I’m no great believer in “two-term defeats”. I first heard the phrase after the 1993 election. Paul Keating, commentators said, had survived a recession election and would ride the recovery to another victory because economics was the only important issue for voters. And while the Opposition was led by an escapee from Brideshead Revisited, that looked to be the case, but the moment the Opposition had a credible figure out front, Keating looked dead meat.

As is the way of things, his successor suffered the same fate. 2004 was surely a two-term defeat for Labor, so the commentary went. There was no way the ALP could pick up 16 seats, especially not when the economy was doing so well. But Labor was ahead in the polls under Kim Beazley and once Kevin Rudd was installed, the same stench of political death pervaded the corridors of the Howard Government that had wafted through 11 years previous.

The first Coalition priority in 2010 was always to avoid going backwards. Victory would be hard, but the key was to avoid losing more seats, putting it further from power than it was before. That now looks like a dream. The idea of the Coalition losing 20 seats next year has now become part of the political furniture, and, should that result eventuate, even a sceptic like me finds it hard to think of circumstances in which they could pick up the 30-odd seats which would enable them to govern with the support of the three independents in 2013.
There’s an element of expectations management in all this – I’m sure a Glenn Milne could confidently declare the day after Labor picked up ten seats in 2010 that Labor powerbrokers were disappointed in the outcome and the knives were out for Rudd. Cast your mind back to 1984, when the Coalition’s unexpectedly strong showing shocked Bob Hawke, leading to rapturous scenes in the Coalition party room despite the loss. Not that it saved Andrew Peacock from John Howard.
The worrying thing for the Coalition is that next year is, historically, their best chance. Second terms were when the Hawke and Howard Government set themselves up for a decade-plus in power, despite, in both cases, pursuing substantial economic reform. In both cases the incumbent grew in authority and political skill, and successfully exploited divisions within their opponents – Hawke with the Joh-for-PM debacle, Howard with asylum seekers.

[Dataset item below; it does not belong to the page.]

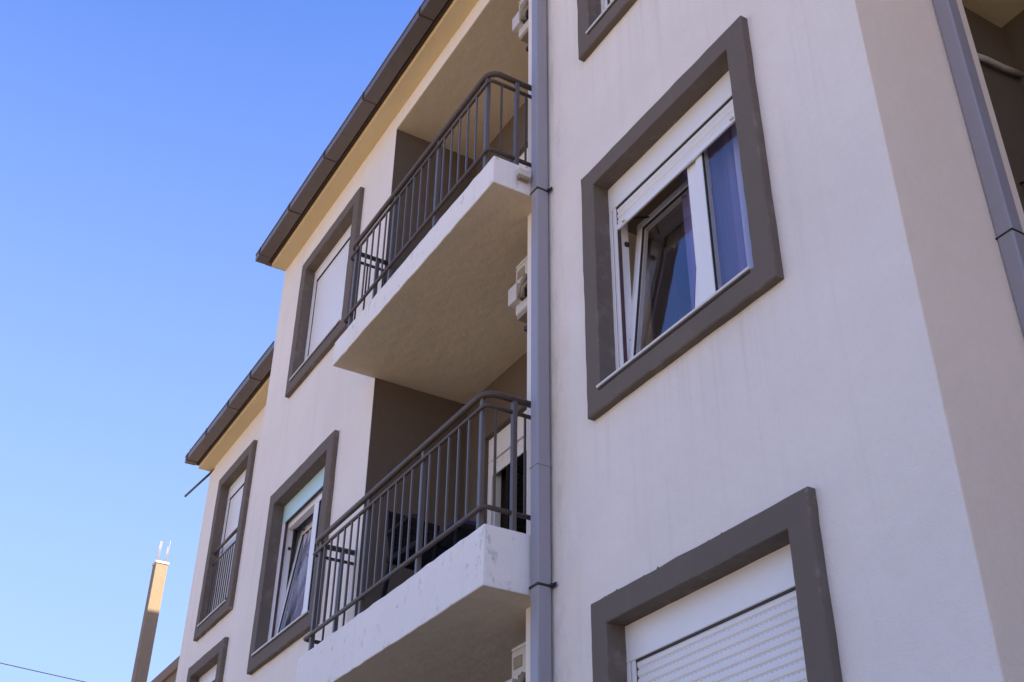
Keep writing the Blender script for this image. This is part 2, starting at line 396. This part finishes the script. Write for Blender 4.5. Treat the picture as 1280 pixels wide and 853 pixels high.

The dynamic of an ordinary first term hasn’t quite played out in the same way for Rudd as it did for Hawke and Howard. Rudd has been far more disciplined, and exercised far greater control, than either of his predecessors. He’s also had what in retrospect was the boon of a global economic crisis. But a second Rudd term promises a strongly-growing economy, growing revenues and a chance to return to the sort of national productivity reforms he has been sidetracked from by the crisis.   The only real threat will come from rising interest rates.  The public also shows no sign of getting bored with Rudd – if anything, he is more popular now than at any time in his public life to date, and after the last twelve months, the popularity is based on results, not impressions and rhetoric.

The point of all this? Perhaps that, on historical precedents, the Opposition is in dire trouble. Not just “two-term defeat” trouble, but something even more damaging. They desperately need to do something to change the current political dynamic, otherwise they’re on a conveyor belt heading for destruction.